I am currently with Joe Mobile, mainly because their offer allows me to have cheap pre-paid Internet, using only a debit card (they ask you for a document number, but as far as I know you do not need to send a scan). 1€ for the SIM card (sent by mail) + 5€/month for 2 hours of voice calls (no special numbers) + unlimited SMS (+ 100 MB of data, which you won't use).

One of their main advantages (besides no contract) is that you can quit very easily: just go to the website and click "Off". It will put your line in "pause" mode, so once you finish the current 30 day-period (already paid for), you do not pay anything more and your line becomes inactive in a few months. You can reactivate it later if you want, or just let it "die".

Also, you might consider benefiting from parrainage offers (invitations), where each additional phone line means a discount for the inviter, for the invited, or both. These offers may work even if you have never met the other person, e.g. via the forum. Just go to one of the MVNO provider's forums, you can often see people spamming invitations (which will benefit both of you).
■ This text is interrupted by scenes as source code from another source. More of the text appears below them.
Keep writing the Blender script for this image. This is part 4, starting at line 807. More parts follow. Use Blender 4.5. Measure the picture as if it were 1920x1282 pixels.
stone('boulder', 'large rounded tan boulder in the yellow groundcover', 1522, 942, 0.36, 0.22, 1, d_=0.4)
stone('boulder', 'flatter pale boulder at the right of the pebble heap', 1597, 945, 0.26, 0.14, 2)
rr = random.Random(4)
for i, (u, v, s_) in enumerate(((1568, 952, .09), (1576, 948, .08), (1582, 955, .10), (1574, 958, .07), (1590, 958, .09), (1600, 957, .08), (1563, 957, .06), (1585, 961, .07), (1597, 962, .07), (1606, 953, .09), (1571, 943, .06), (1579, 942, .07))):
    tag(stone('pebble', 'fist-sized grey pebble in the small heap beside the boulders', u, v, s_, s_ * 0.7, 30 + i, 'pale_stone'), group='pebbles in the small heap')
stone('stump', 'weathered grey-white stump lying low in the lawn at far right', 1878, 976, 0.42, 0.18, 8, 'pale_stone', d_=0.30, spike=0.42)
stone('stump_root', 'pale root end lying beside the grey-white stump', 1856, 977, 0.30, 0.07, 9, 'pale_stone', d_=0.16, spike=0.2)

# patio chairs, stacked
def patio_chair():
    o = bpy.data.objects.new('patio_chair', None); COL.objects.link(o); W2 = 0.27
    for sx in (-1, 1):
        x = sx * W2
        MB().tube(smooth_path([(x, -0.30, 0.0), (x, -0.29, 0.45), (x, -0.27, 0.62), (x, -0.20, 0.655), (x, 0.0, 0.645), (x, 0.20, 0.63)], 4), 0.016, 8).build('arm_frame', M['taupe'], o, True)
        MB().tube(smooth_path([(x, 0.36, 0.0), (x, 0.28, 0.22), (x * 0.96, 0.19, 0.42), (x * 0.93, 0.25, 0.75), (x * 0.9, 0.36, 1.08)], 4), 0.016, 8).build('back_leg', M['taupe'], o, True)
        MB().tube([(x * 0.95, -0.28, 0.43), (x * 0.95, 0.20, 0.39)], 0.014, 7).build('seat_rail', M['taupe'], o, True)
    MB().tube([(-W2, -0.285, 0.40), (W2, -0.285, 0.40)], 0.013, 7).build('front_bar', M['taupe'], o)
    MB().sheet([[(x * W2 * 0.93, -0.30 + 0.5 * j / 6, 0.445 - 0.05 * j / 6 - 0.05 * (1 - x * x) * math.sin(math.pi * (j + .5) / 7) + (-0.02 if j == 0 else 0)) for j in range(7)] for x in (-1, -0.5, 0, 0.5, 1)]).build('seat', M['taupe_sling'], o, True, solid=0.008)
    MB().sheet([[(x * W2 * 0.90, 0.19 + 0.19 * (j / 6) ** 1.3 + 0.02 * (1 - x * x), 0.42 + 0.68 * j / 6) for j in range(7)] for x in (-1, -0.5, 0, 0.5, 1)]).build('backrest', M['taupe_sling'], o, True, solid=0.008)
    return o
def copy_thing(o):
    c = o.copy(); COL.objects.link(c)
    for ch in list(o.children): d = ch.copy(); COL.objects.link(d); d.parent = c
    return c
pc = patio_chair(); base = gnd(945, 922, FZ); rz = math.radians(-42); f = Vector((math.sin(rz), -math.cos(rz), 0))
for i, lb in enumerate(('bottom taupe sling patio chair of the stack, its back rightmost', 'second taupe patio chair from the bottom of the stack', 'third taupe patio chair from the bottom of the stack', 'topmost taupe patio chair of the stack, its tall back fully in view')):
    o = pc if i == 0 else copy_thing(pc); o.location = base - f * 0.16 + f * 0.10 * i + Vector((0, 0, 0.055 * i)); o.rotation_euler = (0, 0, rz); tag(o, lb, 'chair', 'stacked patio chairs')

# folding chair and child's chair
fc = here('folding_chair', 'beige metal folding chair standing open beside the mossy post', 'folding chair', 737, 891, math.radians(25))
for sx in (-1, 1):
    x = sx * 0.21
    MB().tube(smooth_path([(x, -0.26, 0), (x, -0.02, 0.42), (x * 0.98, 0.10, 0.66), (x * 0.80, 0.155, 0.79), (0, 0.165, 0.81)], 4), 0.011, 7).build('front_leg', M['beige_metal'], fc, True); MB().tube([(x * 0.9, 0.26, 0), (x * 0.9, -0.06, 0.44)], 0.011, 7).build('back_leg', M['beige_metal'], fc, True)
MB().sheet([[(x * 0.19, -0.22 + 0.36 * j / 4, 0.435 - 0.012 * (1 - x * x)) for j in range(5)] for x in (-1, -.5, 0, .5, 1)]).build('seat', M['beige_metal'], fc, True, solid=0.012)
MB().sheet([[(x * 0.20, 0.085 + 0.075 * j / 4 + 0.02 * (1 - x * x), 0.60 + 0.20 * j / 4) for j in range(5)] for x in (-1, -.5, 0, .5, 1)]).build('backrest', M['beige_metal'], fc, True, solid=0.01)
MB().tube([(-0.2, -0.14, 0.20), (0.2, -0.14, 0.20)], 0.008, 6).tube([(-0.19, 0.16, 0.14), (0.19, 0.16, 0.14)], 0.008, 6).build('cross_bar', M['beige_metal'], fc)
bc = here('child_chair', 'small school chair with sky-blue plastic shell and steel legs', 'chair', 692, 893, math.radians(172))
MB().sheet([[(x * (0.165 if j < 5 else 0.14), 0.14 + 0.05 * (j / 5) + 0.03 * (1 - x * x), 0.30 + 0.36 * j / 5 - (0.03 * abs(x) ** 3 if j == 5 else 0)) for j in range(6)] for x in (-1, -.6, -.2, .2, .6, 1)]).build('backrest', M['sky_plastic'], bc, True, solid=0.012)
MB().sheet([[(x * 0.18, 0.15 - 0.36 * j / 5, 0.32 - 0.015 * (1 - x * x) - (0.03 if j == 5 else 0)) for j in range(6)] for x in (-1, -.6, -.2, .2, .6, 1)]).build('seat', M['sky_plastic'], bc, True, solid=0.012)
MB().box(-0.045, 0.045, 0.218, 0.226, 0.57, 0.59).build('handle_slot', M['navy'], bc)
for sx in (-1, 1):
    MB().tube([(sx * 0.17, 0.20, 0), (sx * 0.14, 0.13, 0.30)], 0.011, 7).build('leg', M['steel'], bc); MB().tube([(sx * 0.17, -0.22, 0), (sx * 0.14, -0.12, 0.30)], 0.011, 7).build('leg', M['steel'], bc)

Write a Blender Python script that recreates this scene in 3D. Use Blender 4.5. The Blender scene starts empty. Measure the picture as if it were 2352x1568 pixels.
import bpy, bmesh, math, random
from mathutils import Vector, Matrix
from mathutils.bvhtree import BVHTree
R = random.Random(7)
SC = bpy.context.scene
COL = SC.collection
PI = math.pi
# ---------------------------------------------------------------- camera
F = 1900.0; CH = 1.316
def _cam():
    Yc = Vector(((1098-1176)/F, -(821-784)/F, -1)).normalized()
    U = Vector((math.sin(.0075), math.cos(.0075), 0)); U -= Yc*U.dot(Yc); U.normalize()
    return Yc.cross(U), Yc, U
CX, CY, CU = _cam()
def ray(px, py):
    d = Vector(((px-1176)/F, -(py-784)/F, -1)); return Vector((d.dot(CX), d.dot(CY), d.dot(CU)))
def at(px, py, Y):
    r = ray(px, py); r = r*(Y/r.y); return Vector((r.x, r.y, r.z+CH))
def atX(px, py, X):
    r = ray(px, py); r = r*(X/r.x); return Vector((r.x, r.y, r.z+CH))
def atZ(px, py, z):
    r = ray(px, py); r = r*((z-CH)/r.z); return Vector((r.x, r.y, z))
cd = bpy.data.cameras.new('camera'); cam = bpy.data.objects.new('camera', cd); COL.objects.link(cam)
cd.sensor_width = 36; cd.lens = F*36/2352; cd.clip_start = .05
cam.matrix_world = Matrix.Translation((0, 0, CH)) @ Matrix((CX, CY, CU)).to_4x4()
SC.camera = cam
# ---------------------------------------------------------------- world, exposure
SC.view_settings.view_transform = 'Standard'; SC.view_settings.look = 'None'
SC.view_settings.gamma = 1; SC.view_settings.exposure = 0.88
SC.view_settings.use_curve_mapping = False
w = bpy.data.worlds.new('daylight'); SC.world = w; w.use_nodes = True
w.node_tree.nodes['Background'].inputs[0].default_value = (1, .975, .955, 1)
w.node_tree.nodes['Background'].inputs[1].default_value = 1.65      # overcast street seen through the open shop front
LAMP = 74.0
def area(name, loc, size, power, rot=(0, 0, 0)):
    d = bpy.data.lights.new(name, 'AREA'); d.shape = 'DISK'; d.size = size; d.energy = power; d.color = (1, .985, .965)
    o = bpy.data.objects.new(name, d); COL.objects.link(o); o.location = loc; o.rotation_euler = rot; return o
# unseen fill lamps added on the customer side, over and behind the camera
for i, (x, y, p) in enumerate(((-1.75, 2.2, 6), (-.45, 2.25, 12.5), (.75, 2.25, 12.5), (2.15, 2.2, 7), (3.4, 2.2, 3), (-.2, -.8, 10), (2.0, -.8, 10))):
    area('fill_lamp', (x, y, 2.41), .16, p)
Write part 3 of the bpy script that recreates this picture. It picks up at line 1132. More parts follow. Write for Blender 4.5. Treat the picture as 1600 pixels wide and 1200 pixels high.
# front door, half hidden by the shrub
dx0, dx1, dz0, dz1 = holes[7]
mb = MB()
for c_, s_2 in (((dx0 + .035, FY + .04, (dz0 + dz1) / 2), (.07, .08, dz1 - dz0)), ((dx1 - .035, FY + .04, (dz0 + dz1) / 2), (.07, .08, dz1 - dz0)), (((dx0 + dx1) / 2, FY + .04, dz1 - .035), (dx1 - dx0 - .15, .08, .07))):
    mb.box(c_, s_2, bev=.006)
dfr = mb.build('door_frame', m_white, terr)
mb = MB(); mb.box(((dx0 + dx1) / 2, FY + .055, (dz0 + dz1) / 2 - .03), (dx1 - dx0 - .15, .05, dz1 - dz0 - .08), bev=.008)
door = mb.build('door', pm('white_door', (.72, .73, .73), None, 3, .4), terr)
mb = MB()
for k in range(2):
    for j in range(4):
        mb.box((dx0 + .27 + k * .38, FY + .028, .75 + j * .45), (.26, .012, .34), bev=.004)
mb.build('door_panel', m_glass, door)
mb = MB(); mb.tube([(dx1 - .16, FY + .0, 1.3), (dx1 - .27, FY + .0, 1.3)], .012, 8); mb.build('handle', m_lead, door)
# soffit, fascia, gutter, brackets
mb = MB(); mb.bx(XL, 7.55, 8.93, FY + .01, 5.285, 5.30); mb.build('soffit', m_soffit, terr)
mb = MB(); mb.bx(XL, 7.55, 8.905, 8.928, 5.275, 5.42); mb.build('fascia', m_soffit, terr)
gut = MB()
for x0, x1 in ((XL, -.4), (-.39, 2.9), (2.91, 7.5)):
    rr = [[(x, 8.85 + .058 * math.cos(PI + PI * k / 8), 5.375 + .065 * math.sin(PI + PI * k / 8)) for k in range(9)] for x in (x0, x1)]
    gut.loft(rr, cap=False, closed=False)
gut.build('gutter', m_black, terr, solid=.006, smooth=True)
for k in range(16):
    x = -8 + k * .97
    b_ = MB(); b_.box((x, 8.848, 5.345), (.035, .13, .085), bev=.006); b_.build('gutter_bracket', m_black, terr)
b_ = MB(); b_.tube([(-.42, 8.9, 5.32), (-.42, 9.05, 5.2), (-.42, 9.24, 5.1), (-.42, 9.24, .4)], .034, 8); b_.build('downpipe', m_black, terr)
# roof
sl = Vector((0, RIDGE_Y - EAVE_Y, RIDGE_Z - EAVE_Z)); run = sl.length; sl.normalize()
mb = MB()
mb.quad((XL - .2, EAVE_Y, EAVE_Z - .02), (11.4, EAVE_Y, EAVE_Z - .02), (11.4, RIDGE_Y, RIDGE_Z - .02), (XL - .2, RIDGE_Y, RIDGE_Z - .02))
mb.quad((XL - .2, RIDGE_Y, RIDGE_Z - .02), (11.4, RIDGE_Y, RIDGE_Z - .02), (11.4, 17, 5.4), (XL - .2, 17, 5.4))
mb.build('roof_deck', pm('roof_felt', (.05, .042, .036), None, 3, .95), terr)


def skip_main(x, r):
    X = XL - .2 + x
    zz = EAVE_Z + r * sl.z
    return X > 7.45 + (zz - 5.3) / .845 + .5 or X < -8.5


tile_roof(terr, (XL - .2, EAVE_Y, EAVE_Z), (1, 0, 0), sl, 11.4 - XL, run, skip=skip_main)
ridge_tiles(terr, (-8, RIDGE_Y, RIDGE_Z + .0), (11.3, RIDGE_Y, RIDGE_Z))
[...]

One liability of Joe Mobile is the SFR network, which is quite bad where I live, but it used to be fine where I lived before.

Edit: I have just been informed by Joe that they will stop operating on June 15th, 2015 (acquired by Virgin Mobile).

There are several such low-cost providers nowadays, but their names are harder to Google if you don't know them. Some French websites offer comparisons between them, but pay attention to some details such as cancellation conditions and roaming mode (some of them require it to be activated before leaving France).